Twin Spires collapse; The Great Buffet Battle

Online sports betting has claimed its second victim. First it was Wynn Interactive. Now it’s Churchill Downs subsidiary Twin Spires. Too much competition and too little profitability were the reasons cited by CEO Bill Carstanjen. CHDN will also cease its Internet-casino operations. It will, however, retain its four retail sports books, including Rivers Casino Des Plaines, as they are all performing in the black. “We had high hopes for the potential to build a profitable business in this space … We have profitable retail sports books in four of our casinos. However, the online sports betting and online casino space is highly competitive, with an ever-increasing number of participants that the states have licensed,” Carstanjen said, adding that he did not see a path to profitability in OSB “for at least several years.” Which was too much red ink for Churchill Downs to stomach.

The news was so big it overshadowed CHDN’s $43 million profit, to say nothing of its $2.5 billion engorgement of Peninsula Pacific and legislative approval of its Queen of Terre Haute casino project. Still, the cumulative results were enough to send Churchill Downs stock on a 12% runup. Revenue was $365 million, slightly above Wall Street’s expectation. In addition to an upstate New York casino, Churchill Downs gets a Virginia horse track, six Virginia slot parlors and the rights to build a casino atop a landfill near Washington, D.C., from Peninsula Pacific. It also inherits the off-again/on-again, $565 million Urban One casino project (below) in Richmond. Out goes the real estate of Hard Rock Sioux City, in a sale/leaseback arrangement (details to be announced).

Jeffries analyst David Katz enthused, “Notwithstanding time to closing [late 2022], property ramp-up, and future development, the deal adds to the heft of the already robust, unique, growth pipeline for CHDN. We consider any potential near-term weakness as an opportunity to accumulate shares.” They don’t come cheap: $242/share.

Despite striking its online tent, CHDN won’t be taking a bath. It holds market-access rights that it can sell, and which will no doubt find hot and eager takers. So if you want to get into OSB in any of seven states or i-gaming in Michigan, New Jersey and Pennsylvania, give Carstanjen a call. Hopefully, takers will have better luck than Twin Spires, which so far has lost $1.5 million in Arizona, Michigan and Pennsylvania, having given away the (modest) store with promotions. Worst was Michigan, where $22 million in handle boiled down to a $1 million deficit. For whatever reason (brand equity, perhaps), Twin Spires could never get significant traction in any market where it operated.
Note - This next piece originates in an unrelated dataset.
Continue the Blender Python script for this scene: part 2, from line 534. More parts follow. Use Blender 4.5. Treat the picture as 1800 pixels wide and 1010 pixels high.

Roundhill Investments CEO Will Hershey told SportsHandle that the OSB implosion “just all happened way quicker than anybody expected—from euphoria last year to realization,” but that Churchill Downs as a whole was in no peril as Twin Spires was peripheral to its business. Nor is the Twin Spires brand going away entirely, as it will continue to be a platform for betting on horseracing, CHDN’s core concern.

It might be a good thing that we’ve pretty much seen the last of the casino buffet. A few weeks back a brawl broke out in a Golden Corral in Bensalem, Pennsylvania (proud home of Parx Casino) when the buffet ran out of steak. Them’s fightin’ words! Over threescore people were involved in the fist-punching, chair-throwing melée. “There were no serious injuries or deaths, other than the death of participants’ dignity,” reported Matt LaBash. “My friend, she’s in the video trying to break it up, and she told me she got hit by a table and her ankle got bruised up pretty bad. And yeah, it’s scary stuff,” said ex-employee Dylan Becker. “I’ve never seen nothing like that in Golden Corral before.”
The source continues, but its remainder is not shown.